■ DATA PROVIDED:
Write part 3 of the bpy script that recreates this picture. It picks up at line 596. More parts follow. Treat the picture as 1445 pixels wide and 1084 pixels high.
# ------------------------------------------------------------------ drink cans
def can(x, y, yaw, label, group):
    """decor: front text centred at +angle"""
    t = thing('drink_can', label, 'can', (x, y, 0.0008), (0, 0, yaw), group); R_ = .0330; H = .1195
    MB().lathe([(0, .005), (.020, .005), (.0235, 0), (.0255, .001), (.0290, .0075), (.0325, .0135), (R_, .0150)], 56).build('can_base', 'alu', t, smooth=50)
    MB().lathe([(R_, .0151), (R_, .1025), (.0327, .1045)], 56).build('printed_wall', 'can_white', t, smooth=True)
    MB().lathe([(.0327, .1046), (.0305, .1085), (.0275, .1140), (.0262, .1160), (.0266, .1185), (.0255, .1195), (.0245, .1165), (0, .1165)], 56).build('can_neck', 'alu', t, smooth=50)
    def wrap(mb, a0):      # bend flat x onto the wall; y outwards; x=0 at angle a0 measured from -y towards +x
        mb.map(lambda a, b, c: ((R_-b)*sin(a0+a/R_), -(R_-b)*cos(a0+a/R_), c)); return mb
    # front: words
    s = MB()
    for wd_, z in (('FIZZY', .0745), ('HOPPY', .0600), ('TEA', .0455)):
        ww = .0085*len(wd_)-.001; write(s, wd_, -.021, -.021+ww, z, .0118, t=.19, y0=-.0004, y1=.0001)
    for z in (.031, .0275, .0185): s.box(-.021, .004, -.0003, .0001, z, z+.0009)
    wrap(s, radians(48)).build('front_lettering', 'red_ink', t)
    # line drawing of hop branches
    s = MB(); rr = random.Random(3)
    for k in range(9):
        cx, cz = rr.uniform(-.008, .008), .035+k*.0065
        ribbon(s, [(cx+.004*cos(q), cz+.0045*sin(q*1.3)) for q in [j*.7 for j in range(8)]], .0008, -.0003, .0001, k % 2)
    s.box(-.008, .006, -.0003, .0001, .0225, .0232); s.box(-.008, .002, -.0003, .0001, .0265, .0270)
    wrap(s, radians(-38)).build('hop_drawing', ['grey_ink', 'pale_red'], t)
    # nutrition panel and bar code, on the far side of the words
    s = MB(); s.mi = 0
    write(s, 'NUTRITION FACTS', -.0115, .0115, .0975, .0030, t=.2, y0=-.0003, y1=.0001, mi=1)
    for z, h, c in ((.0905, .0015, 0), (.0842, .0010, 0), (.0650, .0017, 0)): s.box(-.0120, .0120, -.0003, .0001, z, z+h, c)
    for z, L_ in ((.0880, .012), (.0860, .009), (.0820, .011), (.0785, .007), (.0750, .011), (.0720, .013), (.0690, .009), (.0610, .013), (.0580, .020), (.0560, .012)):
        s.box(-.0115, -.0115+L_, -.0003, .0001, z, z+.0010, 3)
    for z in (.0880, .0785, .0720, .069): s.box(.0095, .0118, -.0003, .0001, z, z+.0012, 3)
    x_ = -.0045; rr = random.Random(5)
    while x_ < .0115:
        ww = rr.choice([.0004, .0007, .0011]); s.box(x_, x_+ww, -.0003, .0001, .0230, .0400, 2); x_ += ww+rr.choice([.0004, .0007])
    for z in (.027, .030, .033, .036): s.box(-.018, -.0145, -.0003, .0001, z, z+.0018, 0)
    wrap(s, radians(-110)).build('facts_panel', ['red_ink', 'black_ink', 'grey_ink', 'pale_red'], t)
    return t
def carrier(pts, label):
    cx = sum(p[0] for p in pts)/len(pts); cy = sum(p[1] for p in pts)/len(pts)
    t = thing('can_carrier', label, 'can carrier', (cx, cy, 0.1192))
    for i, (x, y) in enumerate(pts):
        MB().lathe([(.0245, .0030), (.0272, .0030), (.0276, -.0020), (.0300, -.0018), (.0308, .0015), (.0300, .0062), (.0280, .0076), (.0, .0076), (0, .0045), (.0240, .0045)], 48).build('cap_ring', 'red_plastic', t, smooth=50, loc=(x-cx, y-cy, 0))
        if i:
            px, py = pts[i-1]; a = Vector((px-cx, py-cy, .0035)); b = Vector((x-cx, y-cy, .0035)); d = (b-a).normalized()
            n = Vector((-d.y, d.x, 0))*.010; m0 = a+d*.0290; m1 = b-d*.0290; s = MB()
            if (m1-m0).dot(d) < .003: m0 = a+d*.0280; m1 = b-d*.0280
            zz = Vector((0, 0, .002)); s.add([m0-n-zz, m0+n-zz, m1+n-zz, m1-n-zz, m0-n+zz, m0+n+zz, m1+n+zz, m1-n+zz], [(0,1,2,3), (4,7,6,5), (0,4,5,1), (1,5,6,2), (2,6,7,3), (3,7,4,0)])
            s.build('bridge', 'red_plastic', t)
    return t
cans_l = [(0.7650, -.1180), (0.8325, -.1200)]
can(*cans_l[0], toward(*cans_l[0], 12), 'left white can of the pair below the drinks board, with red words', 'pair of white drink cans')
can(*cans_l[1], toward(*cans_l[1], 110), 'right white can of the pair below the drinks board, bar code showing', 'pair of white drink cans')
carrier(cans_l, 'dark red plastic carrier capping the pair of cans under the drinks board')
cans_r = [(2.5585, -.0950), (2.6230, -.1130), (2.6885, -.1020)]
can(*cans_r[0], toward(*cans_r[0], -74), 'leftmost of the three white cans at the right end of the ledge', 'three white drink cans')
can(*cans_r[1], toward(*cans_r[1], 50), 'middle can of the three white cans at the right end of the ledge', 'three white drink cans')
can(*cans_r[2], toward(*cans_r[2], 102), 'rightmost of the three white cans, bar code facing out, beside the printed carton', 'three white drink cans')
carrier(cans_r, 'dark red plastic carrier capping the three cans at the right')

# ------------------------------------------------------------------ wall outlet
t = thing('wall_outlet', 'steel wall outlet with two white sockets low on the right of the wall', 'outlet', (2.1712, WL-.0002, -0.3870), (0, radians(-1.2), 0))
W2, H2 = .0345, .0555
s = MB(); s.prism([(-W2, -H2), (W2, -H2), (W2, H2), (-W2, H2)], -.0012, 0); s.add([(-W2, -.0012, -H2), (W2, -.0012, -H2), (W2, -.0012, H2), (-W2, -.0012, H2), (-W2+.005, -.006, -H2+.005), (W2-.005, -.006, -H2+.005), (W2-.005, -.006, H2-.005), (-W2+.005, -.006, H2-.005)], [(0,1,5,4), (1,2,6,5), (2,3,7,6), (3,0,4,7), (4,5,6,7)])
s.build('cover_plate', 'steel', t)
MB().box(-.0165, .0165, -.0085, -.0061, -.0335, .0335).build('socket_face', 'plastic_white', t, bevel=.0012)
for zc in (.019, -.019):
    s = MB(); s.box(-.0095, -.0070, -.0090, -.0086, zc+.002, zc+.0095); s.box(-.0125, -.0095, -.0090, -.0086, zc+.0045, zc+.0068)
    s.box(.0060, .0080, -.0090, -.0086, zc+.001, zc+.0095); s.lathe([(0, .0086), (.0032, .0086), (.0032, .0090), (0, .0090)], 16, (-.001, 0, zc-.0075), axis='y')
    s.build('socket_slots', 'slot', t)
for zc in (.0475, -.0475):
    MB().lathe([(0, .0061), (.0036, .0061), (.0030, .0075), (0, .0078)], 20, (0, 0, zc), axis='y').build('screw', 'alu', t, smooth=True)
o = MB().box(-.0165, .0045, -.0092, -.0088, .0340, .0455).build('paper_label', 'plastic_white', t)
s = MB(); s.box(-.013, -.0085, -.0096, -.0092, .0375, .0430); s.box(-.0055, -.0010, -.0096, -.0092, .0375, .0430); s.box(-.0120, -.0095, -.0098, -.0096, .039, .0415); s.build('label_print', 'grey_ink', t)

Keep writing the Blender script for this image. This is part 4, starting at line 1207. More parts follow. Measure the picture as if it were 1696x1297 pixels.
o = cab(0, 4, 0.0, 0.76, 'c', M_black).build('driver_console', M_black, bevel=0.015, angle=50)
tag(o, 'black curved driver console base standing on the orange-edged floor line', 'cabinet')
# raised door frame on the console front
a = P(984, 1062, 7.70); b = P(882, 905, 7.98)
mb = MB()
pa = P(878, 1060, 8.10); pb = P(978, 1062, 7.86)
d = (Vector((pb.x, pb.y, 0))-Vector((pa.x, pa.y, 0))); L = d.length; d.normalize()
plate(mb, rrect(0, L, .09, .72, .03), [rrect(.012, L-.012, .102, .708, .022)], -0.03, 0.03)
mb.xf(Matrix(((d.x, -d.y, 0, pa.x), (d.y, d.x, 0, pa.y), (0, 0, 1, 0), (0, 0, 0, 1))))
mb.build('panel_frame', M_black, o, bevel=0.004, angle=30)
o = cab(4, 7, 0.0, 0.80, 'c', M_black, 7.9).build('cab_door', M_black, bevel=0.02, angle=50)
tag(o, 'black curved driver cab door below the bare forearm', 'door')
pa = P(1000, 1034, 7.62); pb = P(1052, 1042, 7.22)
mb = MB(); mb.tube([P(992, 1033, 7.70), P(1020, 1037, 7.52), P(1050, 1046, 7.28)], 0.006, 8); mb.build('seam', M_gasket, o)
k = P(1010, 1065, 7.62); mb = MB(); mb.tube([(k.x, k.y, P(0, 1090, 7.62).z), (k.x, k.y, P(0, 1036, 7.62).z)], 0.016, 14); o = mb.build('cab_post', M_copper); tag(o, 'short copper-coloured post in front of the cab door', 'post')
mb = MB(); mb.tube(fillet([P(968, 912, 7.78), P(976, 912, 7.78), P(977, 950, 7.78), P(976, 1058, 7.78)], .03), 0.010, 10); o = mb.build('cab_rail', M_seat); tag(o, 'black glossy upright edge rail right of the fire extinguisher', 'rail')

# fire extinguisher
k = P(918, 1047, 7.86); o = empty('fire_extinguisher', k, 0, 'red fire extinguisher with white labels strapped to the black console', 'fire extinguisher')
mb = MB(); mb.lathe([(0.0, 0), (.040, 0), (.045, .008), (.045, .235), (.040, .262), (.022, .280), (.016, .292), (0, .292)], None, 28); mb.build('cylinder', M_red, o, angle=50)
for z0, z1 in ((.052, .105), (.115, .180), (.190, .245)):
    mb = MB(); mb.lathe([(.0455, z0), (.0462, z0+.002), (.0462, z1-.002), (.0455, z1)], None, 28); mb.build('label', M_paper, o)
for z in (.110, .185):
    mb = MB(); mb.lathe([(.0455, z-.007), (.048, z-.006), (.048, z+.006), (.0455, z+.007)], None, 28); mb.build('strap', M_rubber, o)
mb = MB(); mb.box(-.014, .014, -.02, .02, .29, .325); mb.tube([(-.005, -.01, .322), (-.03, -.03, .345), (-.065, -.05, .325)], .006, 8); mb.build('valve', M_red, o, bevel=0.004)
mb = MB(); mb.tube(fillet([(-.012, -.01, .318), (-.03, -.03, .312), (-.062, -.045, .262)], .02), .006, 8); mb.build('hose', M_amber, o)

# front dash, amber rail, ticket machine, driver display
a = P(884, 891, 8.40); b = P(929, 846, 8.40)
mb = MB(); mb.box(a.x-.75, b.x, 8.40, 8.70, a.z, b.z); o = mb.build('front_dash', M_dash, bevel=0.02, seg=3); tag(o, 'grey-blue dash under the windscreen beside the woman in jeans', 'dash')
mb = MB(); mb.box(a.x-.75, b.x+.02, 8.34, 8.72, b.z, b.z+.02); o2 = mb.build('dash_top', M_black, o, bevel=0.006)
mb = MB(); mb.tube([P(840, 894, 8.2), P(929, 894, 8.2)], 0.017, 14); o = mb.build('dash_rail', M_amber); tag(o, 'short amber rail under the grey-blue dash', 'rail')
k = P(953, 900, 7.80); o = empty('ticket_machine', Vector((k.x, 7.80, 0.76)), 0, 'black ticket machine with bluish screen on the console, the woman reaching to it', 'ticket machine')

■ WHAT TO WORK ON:
Set down, without any change, only the lines from the line that holds "Keep writing the" through the line that holds "fire extinguisher', 'rail')", both lines included.

■ TASK OUTPUT:
Keep writing the Blender script for this image. This is part 4, starting at line 1207. More parts follow. Measure the picture as if it were 1696x1297 pixels.
o = cab(0, 4, 0.0, 0.76, 'c', M_black).build('driver_console', M_black, bevel=0.015, angle=50)
tag(o, 'black curved driver console base standing on the orange-edged floor line', 'cabinet')
# raised door frame on the console front
a = P(984, 1062, 7.70); b = P(882, 905, 7.98)
mb = MB()
pa = P(878, 1060, 8.10); pb = P(978, 1062, 7.86)
d = (Vector((pb.x, pb.y, 0))-Vector((pa.x, pa.y, 0))); L = d.length; d.normalize()
plate(mb, rrect(0, L, .09, .72, .03), [rrect(.012, L-.012, .102, .708, .022)], -0.03, 0.03)
mb.xf(Matrix(((d.x, -d.y, 0, pa.x), (d.y, d.x, 0, pa.y), (0, 0, 1, 0), (0, 0, 0, 1))))
mb.build('panel_frame', M_black, o, bevel=0.004, angle=30)
o = cab(4, 7, 0.0, 0.80, 'c', M_black, 7.9).build('cab_door', M_black, bevel=0.02, angle=50)
tag(o, 'black curved driver cab door below the bare forearm', 'door')
pa = P(1000, 1034, 7.62); pb = P(1052, 1042, 7.22)
mb = MB(); mb.tube([P(992, 1033, 7.70), P(1020, 1037, 7.52), P(1050, 1046, 7.28)], 0.006, 8); mb.build('seam', M_gasket, o)
k = P(1010, 1065, 7.62); mb = MB(); mb.tube([(k.x, k.y, P(0, 1090, 7.62).z), (k.x, k.y, P(0, 1036, 7.62).z)], 0.016, 14); o = mb.build('cab_post', M_copper); tag(o, 'short copper-coloured post in front of the cab door', 'post')
mb = MB(); mb.tube(fillet([P(968, 912, 7.78), P(976, 912, 7.78), P(977, 950, 7.78), P(976, 1058, 7.78)], .03), 0.010, 10); o = mb.build('cab_rail', M_seat); tag(o, 'black glossy upright edge rail right of the fire extinguisher', 'rail')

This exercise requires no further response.